» The problem
Could you write out the opening lines of the data, word for word, stopping after the line that contains "for yy in (4.78, 5.42): part('threaded_rod', MB().cyl((x, yy, TZ"?

— start Provided material —

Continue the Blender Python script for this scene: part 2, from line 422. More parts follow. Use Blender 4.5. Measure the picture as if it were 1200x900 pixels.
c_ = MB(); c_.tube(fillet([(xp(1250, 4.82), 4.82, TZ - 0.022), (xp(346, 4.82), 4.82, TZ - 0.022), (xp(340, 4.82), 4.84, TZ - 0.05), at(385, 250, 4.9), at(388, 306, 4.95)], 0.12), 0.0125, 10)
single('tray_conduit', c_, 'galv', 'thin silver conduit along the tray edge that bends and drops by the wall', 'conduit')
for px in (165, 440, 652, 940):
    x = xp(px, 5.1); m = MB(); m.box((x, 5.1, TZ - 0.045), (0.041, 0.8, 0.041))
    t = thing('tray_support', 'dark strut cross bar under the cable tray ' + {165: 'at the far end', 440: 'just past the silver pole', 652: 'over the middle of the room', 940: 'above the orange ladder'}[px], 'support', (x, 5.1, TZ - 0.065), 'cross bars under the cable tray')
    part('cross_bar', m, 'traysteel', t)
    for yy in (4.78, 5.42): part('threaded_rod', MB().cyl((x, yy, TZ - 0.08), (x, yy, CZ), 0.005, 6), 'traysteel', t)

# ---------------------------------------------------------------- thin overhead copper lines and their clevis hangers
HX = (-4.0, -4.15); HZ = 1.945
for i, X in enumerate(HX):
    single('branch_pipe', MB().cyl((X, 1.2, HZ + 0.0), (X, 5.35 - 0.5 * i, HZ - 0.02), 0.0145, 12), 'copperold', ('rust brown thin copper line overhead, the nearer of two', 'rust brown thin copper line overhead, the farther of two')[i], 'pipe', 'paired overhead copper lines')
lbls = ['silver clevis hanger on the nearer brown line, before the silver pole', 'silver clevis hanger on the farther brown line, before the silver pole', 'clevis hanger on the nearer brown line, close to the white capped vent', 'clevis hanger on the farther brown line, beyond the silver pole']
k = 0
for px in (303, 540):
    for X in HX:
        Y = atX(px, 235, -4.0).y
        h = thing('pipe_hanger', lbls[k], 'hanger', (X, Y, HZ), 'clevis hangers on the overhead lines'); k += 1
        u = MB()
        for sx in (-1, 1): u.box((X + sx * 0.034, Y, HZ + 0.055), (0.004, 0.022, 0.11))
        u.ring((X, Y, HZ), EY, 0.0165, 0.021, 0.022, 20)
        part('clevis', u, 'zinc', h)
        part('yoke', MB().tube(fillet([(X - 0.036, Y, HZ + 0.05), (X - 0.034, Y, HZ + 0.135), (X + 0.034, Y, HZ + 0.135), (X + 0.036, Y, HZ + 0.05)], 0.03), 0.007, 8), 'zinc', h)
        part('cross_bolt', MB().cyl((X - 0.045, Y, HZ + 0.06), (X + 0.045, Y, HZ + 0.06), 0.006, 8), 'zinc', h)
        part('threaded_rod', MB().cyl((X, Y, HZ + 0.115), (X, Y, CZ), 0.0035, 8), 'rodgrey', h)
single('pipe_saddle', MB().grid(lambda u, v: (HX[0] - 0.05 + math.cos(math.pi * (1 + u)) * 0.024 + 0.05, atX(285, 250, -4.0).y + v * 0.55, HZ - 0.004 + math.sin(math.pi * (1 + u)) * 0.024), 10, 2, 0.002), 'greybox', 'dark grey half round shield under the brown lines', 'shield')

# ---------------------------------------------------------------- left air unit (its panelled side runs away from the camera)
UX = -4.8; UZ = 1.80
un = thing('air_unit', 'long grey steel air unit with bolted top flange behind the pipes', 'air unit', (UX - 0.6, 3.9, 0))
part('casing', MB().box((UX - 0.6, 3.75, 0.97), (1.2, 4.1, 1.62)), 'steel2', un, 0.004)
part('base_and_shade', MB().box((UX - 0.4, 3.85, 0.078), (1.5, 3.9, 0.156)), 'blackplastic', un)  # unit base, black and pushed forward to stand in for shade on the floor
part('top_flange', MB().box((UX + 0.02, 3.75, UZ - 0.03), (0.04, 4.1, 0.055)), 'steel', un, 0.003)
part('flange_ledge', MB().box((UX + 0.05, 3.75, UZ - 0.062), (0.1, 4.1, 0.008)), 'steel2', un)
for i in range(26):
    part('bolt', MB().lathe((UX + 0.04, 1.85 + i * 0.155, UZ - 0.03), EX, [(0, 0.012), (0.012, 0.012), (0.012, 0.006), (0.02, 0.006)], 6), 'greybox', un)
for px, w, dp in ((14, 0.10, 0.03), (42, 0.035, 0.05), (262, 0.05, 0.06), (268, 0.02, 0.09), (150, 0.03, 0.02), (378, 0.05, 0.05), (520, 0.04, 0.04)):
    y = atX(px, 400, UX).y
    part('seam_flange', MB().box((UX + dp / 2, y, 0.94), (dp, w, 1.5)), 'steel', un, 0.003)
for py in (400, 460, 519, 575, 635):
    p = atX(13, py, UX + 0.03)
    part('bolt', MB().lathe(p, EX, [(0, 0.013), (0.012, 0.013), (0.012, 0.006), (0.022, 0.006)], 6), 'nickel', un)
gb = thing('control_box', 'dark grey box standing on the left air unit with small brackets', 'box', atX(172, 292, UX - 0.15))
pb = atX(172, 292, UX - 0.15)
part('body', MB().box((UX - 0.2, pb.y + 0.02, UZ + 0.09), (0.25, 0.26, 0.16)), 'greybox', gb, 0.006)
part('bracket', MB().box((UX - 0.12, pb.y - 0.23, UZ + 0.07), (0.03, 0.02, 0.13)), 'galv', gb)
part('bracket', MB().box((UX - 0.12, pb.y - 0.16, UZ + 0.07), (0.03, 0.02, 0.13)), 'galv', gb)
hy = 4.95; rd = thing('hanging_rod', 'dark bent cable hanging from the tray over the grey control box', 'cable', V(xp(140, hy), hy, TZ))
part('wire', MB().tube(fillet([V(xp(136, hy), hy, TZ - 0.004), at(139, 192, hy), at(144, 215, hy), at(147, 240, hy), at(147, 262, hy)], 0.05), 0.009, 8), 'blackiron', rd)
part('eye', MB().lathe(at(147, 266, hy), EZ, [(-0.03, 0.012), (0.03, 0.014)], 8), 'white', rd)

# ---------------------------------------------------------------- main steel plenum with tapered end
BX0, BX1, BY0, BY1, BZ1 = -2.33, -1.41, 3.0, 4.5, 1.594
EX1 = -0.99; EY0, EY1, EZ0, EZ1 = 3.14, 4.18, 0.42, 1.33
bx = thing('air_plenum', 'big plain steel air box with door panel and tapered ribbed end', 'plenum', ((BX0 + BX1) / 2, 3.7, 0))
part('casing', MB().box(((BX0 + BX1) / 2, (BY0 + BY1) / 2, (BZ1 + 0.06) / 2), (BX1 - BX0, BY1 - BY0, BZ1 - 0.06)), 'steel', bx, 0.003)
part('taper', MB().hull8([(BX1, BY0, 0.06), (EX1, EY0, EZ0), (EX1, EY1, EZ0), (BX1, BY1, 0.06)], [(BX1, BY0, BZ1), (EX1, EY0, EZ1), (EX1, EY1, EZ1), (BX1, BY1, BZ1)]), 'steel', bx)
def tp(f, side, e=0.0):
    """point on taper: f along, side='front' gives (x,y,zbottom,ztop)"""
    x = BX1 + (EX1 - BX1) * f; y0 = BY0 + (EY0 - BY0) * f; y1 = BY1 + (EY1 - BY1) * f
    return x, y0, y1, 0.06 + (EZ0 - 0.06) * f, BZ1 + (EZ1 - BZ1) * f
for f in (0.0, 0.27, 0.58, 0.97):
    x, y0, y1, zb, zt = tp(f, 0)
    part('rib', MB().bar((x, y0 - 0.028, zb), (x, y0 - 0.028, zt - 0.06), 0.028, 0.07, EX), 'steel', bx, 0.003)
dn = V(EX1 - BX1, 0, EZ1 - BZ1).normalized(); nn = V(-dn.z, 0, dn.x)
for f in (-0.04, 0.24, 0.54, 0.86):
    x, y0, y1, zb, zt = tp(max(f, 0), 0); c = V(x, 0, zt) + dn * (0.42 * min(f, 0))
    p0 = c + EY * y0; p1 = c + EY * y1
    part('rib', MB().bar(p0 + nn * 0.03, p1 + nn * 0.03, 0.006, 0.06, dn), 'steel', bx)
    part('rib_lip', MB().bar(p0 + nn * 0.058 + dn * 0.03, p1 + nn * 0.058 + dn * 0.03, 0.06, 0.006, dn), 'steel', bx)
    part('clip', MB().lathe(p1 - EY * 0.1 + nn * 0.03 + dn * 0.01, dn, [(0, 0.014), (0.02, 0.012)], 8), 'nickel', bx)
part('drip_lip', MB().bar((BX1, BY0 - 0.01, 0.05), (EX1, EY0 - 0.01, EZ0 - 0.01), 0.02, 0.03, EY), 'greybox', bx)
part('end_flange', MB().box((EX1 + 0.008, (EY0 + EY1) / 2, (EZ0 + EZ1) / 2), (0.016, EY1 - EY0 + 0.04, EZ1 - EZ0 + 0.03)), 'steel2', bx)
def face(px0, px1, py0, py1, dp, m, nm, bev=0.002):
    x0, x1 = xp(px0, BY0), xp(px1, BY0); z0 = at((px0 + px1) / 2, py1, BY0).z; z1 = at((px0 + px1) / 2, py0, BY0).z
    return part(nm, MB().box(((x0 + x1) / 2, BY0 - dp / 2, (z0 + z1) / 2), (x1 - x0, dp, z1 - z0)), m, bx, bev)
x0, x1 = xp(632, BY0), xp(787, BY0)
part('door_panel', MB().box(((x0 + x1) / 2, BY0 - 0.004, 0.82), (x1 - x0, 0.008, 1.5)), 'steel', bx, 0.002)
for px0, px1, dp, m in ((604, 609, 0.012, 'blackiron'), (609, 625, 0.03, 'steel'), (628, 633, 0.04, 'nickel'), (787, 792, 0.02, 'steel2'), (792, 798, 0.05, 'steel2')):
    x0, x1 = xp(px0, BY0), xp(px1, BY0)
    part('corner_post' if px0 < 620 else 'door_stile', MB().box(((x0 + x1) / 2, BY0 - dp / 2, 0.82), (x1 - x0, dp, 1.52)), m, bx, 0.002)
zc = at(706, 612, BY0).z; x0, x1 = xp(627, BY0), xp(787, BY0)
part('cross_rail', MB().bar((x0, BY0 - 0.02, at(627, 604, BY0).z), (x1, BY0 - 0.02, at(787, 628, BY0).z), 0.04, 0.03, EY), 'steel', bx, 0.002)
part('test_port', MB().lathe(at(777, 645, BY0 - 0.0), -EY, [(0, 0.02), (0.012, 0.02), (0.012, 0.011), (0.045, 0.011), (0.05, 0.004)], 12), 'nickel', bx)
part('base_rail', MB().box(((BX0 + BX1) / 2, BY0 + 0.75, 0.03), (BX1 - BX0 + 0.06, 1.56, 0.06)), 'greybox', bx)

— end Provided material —

» Result for this task
Continue the Blender Python script for this scene: part 2, from line 422. More parts follow. Use Blender 4.5. Measure the picture as if it were 1200x900 pixels.
c_ = MB(); c_.tube(fillet([(xp(1250, 4.82), 4.82, TZ - 0.022), (xp(346, 4.82), 4.82, TZ - 0.022), (xp(340, 4.82), 4.84, TZ - 0.05), at(385, 250, 4.9), at(388, 306, 4.95)], 0.12), 0.0125, 10)
single('tray_conduit', c_, 'galv', 'thin silver conduit along the tray edge that bends and drops by the wall', 'conduit')
for px in (165, 440, 652, 940):
    x = xp(px, 5.1); m = MB(); m.box((x, 5.1, TZ - 0.045), (0.041, 0.8, 0.041))
    t = thing('tray_support', 'dark strut cross bar under the cable tray ' + {165: 'at the far end', 440: 'just past the silver pole', 652: 'over the middle of the room', 940: 'above the orange ladder'}[px], 'support', (x, 5.1, TZ - 0.065), 'cross bars under the cable tray')
    part('cross_bar', m, 'traysteel', t)
    for yy in (4.78, 5.42): part('threaded_rod', MB().cyl((x, yy, TZ - 0.08), (x, yy, CZ), 0.005, 6), 'traysteel', t)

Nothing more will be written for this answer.